Gather up every line that includes the string "from".

** BEGIN Supplied information **

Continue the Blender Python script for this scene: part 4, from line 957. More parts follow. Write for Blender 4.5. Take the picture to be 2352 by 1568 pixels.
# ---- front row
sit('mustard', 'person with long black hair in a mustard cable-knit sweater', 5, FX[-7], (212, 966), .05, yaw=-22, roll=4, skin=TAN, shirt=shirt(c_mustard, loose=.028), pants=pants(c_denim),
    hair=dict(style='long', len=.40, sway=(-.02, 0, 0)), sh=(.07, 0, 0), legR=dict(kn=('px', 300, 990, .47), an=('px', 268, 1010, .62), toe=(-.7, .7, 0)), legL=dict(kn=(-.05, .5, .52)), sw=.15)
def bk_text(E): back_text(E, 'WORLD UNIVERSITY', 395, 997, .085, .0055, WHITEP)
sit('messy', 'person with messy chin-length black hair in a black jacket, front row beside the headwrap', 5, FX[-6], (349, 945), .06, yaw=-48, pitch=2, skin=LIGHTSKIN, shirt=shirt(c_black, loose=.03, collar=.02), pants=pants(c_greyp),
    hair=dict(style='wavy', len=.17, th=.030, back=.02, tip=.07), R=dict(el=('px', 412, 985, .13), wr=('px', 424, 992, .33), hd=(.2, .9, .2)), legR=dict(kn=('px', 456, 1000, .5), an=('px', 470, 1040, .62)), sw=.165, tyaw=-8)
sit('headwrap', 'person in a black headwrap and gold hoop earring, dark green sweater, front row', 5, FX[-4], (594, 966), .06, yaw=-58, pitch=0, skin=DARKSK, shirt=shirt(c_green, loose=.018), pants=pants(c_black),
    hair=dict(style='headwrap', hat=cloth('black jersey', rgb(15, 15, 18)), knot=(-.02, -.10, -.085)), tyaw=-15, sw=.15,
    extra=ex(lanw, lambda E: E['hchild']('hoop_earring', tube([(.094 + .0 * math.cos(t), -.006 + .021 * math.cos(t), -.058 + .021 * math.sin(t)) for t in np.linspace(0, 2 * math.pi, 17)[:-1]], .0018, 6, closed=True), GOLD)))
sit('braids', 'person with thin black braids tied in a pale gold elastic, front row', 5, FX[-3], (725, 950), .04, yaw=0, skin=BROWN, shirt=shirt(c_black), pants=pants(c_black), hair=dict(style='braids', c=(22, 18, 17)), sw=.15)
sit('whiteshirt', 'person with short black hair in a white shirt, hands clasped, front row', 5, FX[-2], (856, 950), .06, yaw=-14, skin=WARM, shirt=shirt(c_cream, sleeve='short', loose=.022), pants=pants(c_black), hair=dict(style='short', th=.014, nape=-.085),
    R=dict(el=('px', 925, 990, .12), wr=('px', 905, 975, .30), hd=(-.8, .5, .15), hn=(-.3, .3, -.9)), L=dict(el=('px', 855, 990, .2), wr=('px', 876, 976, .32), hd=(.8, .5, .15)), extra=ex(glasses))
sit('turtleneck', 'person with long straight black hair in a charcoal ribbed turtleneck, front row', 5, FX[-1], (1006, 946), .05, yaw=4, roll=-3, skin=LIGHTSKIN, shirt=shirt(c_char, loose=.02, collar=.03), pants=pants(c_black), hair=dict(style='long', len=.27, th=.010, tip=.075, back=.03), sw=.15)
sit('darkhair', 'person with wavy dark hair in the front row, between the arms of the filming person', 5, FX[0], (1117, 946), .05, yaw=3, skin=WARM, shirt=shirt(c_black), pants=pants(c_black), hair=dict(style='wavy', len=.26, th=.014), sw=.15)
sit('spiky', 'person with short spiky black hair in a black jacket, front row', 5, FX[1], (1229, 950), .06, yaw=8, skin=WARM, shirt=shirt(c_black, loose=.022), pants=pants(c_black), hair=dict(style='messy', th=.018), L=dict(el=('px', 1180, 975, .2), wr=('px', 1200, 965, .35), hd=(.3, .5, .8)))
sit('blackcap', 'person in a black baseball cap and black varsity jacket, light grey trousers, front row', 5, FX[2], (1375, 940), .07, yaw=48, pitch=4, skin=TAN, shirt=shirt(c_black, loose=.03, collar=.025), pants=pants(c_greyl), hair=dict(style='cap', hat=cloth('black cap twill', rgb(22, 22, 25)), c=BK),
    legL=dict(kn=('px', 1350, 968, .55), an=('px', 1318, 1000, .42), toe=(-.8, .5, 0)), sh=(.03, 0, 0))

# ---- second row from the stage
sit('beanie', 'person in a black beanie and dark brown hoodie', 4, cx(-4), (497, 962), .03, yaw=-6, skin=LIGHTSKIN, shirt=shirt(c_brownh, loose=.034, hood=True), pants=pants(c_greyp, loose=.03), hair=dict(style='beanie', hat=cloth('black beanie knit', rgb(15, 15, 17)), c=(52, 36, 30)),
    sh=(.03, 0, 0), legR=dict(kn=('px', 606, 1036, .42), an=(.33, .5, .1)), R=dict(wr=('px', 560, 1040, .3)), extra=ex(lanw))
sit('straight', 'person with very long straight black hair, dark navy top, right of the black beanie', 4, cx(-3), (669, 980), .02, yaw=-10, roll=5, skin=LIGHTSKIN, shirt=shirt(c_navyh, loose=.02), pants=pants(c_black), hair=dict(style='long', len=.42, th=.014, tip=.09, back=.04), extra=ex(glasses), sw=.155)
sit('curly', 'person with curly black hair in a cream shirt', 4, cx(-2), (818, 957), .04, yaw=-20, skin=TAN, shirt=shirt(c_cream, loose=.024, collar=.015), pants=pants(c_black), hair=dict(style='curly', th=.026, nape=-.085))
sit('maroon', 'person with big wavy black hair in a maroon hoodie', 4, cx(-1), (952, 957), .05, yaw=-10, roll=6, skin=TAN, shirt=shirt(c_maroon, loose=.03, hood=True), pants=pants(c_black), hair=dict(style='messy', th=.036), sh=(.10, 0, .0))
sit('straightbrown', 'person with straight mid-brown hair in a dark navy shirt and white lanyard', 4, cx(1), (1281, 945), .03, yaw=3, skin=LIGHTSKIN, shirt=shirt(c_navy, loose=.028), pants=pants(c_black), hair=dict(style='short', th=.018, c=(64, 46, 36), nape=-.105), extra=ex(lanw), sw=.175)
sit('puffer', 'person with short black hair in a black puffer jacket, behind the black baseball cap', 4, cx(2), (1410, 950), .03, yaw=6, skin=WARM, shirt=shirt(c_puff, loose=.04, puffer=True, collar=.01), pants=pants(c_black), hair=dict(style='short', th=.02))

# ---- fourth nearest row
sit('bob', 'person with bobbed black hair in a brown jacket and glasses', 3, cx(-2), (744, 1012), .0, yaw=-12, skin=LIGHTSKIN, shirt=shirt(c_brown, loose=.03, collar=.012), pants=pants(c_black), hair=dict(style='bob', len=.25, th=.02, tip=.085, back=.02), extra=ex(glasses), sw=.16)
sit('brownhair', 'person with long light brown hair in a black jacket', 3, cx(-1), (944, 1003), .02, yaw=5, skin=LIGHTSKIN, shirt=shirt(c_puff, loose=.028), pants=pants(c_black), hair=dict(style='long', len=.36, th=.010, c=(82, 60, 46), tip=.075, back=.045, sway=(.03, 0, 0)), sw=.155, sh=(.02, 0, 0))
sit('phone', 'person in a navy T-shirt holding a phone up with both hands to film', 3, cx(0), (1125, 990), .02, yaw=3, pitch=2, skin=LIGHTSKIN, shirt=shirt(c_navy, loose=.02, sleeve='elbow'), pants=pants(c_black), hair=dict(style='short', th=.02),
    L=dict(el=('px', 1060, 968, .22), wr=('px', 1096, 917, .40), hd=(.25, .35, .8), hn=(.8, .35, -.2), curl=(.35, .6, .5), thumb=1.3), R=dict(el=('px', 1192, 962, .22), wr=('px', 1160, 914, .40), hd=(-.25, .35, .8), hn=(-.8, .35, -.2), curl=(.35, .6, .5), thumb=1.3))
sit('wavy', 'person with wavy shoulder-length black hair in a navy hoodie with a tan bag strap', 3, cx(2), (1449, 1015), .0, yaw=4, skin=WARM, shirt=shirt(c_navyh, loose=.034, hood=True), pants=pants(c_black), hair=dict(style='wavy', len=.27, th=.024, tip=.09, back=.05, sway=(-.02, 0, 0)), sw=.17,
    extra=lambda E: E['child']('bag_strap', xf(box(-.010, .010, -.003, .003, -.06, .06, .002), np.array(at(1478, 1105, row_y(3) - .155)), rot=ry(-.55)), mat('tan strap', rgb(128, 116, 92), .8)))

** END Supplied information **

= Completed exercise =
Continue the Blender Python script for this scene: part 4, from line 957. More parts follow. Write for Blender 4.5. Take the picture to be 2352 by 1568 pixels.
# ---- second row from the stage